Cuando comienzan a describir la forma en que actúa el educador en condiciones de fragilización del lazo y de vulneración de derechos, nos encontramos con lo más universal que tiene la tarea de enseñar. ¿Qué más universal en este oficio de educar que sostener una posición adulta que pacientemente confíe en el otro, en su capacidad e inteligencia? ¿De qué forma si no es interviniendo en cada situación para encontrar el punto justo, para ayudar a encontrar la forma en que se puede tomar parte de lo común? ¿Qué otra cosa es el proceso educativo más que la posibilidad de ofertar a las nuevas generaciones participar en ese patrimonio cultural valioso que ponemos a disposición de ellas porque les corresponde por derecho? Paradójicamente, donde este derecho es puesto en cuestión es donde más se visualiza su esencia.
En acción
El libro vuelve visible que la acción educador no puede dejar de lado aspectos que son inherentes a la tarea educativa, aun cuando se desarrolle en condiciones de privación del derecho a la educación. Aun cuando estos aspectos son negados por la forma en que son diseñados los programas y las políticas, no pueden dejar de ponerse en juego sin que se niegue la posibilidad misma de que el acto educativo tenga lugar. Por eso, educar en estos contextos es un acto político radical, y la acción misma de hacerlo pone en evidencia que aquello que tendría que tener lugar no está presente.
Al mismo tiempo, si la política no acompaña al educador cuando intenta sostener su presencia en un contexto en el que se han producido daños en la vida de los adolescentes, su tarea puede ser titánica. Cuando las instituciones que nos hacen formar parte del mundo en común expulsan a los adolescentes en vez de acogerlos, es difícil que esa posición pueda sostenerse durante mucho tiempo.
Es entonces que uno se pregunta qué sentido tienen los programas para trabajar con jóvenes en contextos de exclusión si las instituciones que los deben acoger los expulsan o no les hacen lugar. Justamente, esta es una interpelación fuerte que hace el libro. El trabajo con los adolescentes debería plantearse para garantizar los derechos en las instituciones donde deben estar y no generar políticas sustitutivas para paliar los efectos perversos de su forma de funcionamiento. Desde este punto de vista, el libro denuncia lo que no están haciendo las instituciones que construyen el lazo con lo común.

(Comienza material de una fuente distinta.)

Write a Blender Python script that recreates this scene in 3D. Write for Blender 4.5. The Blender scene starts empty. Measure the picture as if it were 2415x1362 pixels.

En este sentido, recojo el guante respecto de un planteo que se hace en la publicación. Lo que actualmente está pasando en el sistema educativo para quienes tienen hasta 17 años es que los jóvenes están, pero no avanzan. La política educativa está logrando que no se vayan, pero aún no hemos conseguido revertir una matriz desde la cual fue construida la educación secundaria: la selección de los mejores que van a ir a la universidad. No nos engañemos; si hay instituciones que no acogen es porque coexisten fuerzas en su interior que tienden a expresar proyectos de sociedad diferentes. Que a los pobres les vaya peor no quiere decir que los pobres tienen una inteligencia inferior para aprender. Ocurre que la selección opera con más crudeza sobre ellos, en un sistema que aprendió a identificar la calidad y la exigencia a través de ella. Socialmente está instalada la idea de que, si a todos les va bien, es porque somos populistas o bajamos el nivel de exigencia; desde esta perspectiva, no es que todos los adolescentes tengan derecho de estar en la educación pública. Esta es una batalla pedagógica, pero principalmente política. En la medida en que no terminemos de asumir que una política educativa es un asunto político de primer orden, en el que se juegan las representaciones de la sociedad que queremos, no vamos a ninguna parte. Efectivamente, la política educativa tiene una dimensión técnica, pero este es un segundo momento de su traducción operativa. En la medida en que tengamos pudor en sostener que el principio de igualdad es el que debe batallar en esta disputa educativa, vamos a seguir discutiendo cómo hacemos para aumentar las tasas de egreso, o qué cambios curriculares habría que hacer para mejorar la oferta. No podemos seguir diseñando programas para pobres, cuando el sistema educativo funciona con una lógica selectiva.
Pero la discusión entonces pasa por el tipo de sociedad que queremos. ¿Queremos un Uruguay donde todos los adolescentes puedan llegar a una educación terciaria o universitaria, o apenas queremos que los adolescentes terminen lo que la ley define como el tramo obligatorio? Ahí se juega el proyecto de país al que aspiramos. Y si ese es el horizonte, deberíamos pensar cómo hacemos para que todos los adolescentes no adolezcan de lo que les corresponde por derecho, la participación en la cultura y en el trabajo. Lo que se pone en evidencia en la posición de los educadores es la igualdad ante los adolescentes. Sin esa igualdad, el acto educativo no es posible. Y eso es lo primero que debe traducir una política educativa, la forma en que nombra a sus sujetos no es menor. Después vemos qué medidas de política lo traducen, pero antes tenemos que saber si estamos dispuestos a compartir las plazas con los recién llegados. Esa es la discusión política primera.